• WHAT THE EXERCISE ASKS: Please transcribe the data that follows without the pictures, keeping every word the same.

• PROVIDED MATERIAL:

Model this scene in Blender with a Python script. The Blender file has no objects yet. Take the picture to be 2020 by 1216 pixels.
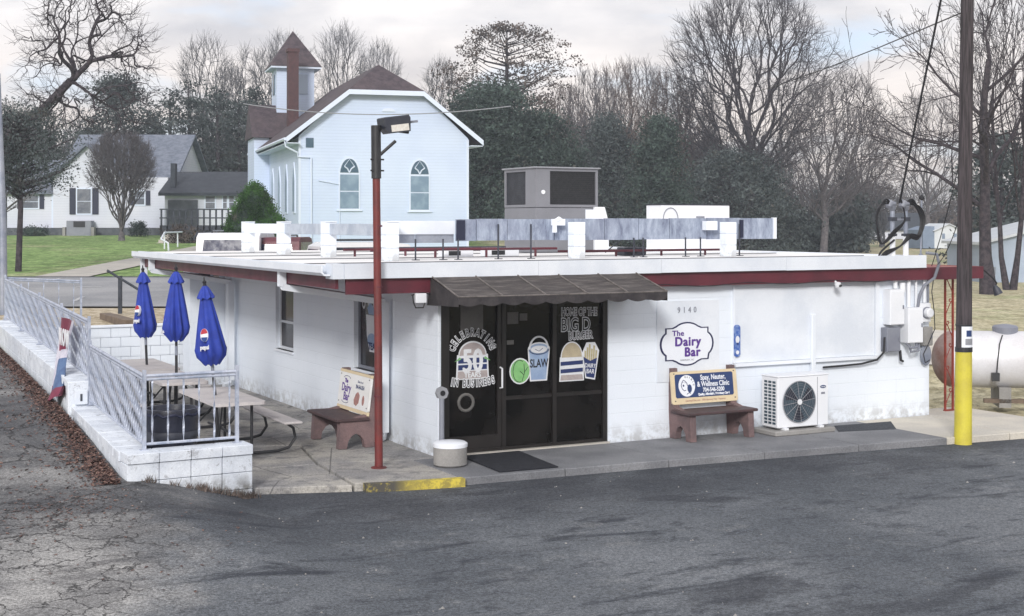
import bpy, math, random
import numpy as np
from mathutils import Vector, Matrix
R = math.radians
scene = bpy.context.scene
COL = scene.collection
rnd = random.Random(7)

# ------------------------------------------------------------------ camera
CAMH = 3.1
cd = bpy.data.cameras.new("camera")
cam = bpy.data.objects.new("camera", cd); COL.objects.link(cam)
cd.sensor_width = 36.0; cd.lens = 2750/2020*36.0
cd.shift_y = -168/2020
cd.clip_start = 0.1; cd.clip_end = 2500
cam.location = (0, 0, CAMH); cam.rotation_euler = (R(90), 0, 0)
scene.camera = cam

# ------------------------------------------------------------------ sky, sun, exposure
SUN_EL, SUN_AZ = 25.0, 190.0      # azimuth clockwise from +Y (the view direction)
world = bpy.data.worlds.new("World"); scene.world = world; world.use_nodes = True
wn, wl = world.node_tree.nodes, world.node_tree.links
wn.clear()
wo = wn.new('ShaderNodeOutputWorld'); bg = wn.new('ShaderNodeBackground')
sky = wn.new('ShaderNodeTexSky'); sky.sky_type = 'NISHITA'; sky.sun_disc = False
sky.sun_elevation = R(SUN_EL); sky.sun_rotation = R(SUN_AZ)
sky.air_density = 1.0; sky.dust_density = 1.5
tc = wn.new('ShaderNodeTexCoord')
sep = wn.new('ShaderNodeSeparateXYZ'); wl.new(tc.outputs['Generated'], sep.inputs[0])
def wmath(op, a, b=None, clamp=False):
    n = wn.new('ShaderNodeMath'); n.operation = op; n.use_clamp = clamp
    for i, s in enumerate((a, b)):
        if s is None: continue
        if isinstance(s, (int, float)): n.inputs[i].default_value = s
        else: wl.new(s, n.inputs[i])
    return n.outputs[0]
zc = wmath('MAXIMUM', sep.outputs['Z'], 0.0)
den = wmath('ADD', zc, 0.22)
cx = wmath('DIVIDE', sep.outputs['X'], den); cy = wmath('DIVIDE', sep.outputs['Y'], den)
cmb = wn.new('ShaderNodeCombineXYZ'); wl.new(cx, cmb.inputs[0]); wl.new(cy, cmb.inputs[1])
n1 = wn.new('ShaderNodeTexNoise'); n1.inputs['Scale'].default_value = 1.35; n1.inputs['Detail'].default_value = 7; n1.inputs['Roughness'].default_value = .52
n1.inputs['Distortion'].default_value = .35
wl.new(cmb.outputs[0], n1.inputs['Vector'])
cover = wn.new('ShaderNodeValToRGB'); cover.color_ramp.elements[0].position = .32; cover.color_ramp.elements[1].position = .46
wl.new(n1.outputs['Fac'], cover.inputs[0])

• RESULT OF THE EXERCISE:
Model this scene in Blender with a Python script. The Blender file has no objects yet. Take the picture to be 2020 by 1216 pixels.
import bpy, math, random
import numpy as np
from mathutils import Vector, Matrix
R = math.radians
scene = bpy.context.scene
COL = scene.collection
rnd = random.Random(7)

# ------------------------------------------------------------------ camera
CAMH = 3.1
cd = bpy.data.cameras.new("camera")
cam = bpy.data.objects.new("camera", cd); COL.objects.link(cam)
cd.sensor_width = 36.0; cd.lens = 2750/2020*36.0
cd.shift_y = -168/2020
cd.clip_start = 0.1; cd.clip_end = 2500
cam.location = (0, 0, CAMH); cam.rotation_euler = (R(90), 0, 0)
scene.camera = cam

# ------------------------------------------------------------------ sky, sun, exposure
SUN_EL, SUN_AZ = 25.0, 190.0      # azimuth clockwise from +Y (the view direction)
world = bpy.data.worlds.new("World"); scene.world = world; world.use_nodes = True
wn, wl = world.node_tree.nodes, world.node_tree.links
wn.clear()
wo = wn.new('ShaderNodeOutputWorld'); bg = wn.new('ShaderNodeBackground')
sky = wn.new('ShaderNodeTexSky'); sky.sky_type = 'NISHITA'; sky.sun_disc = False
sky.sun_elevation = R(SUN_EL); sky.sun_rotation = R(SUN_AZ)
sky.air_density = 1.0; sky.dust_density = 1.5
tc = wn.new('ShaderNodeTexCoord')
sep = wn.new('ShaderNodeSeparateXYZ'); wl.new(tc.outputs['Generated'], sep.inputs[0])
def wmath(op, a, b=None, clamp=False):
    n = wn.new('ShaderNodeMath'); n.operation = op; n.use_clamp = clamp
    for i, s in enumerate((a, b)):
        if s is None: continue
        if isinstance(s, (int, float)): n.inputs[i].default_value = s
        else: wl.new(s, n.inputs[i])
    return n.outputs[0]
zc = wmath('MAXIMUM', sep.outputs['Z'], 0.0)
den = wmath('ADD', zc, 0.22)
cx = wmath('DIVIDE', sep.outputs['X'], den); cy = wmath('DIVIDE', sep.outputs['Y'], den)
cmb = wn.new('ShaderNodeCombineXYZ'); wl.new(cx, cmb.inputs[0]); wl.new(cy, cmb.inputs[1])
n1 = wn.new('ShaderNodeTexNoise'); n1.inputs['Scale'].default_value = 1.35; n1.inputs['Detail'].default_value = 7; n1.inputs['Roughness'].default_value = .52
n1.inputs['Distortion'].default_value = .35
wl.new(cmb.outputs[0], n1.inputs['Vector'])
cover = wn.new('ShaderNodeValToRGB'); cover.color_ramp.elements[0].position = .32; cover.color_ramp.elements[1].position = .46
wl.new(n1.outputs['Fac'], cover.inputs[0])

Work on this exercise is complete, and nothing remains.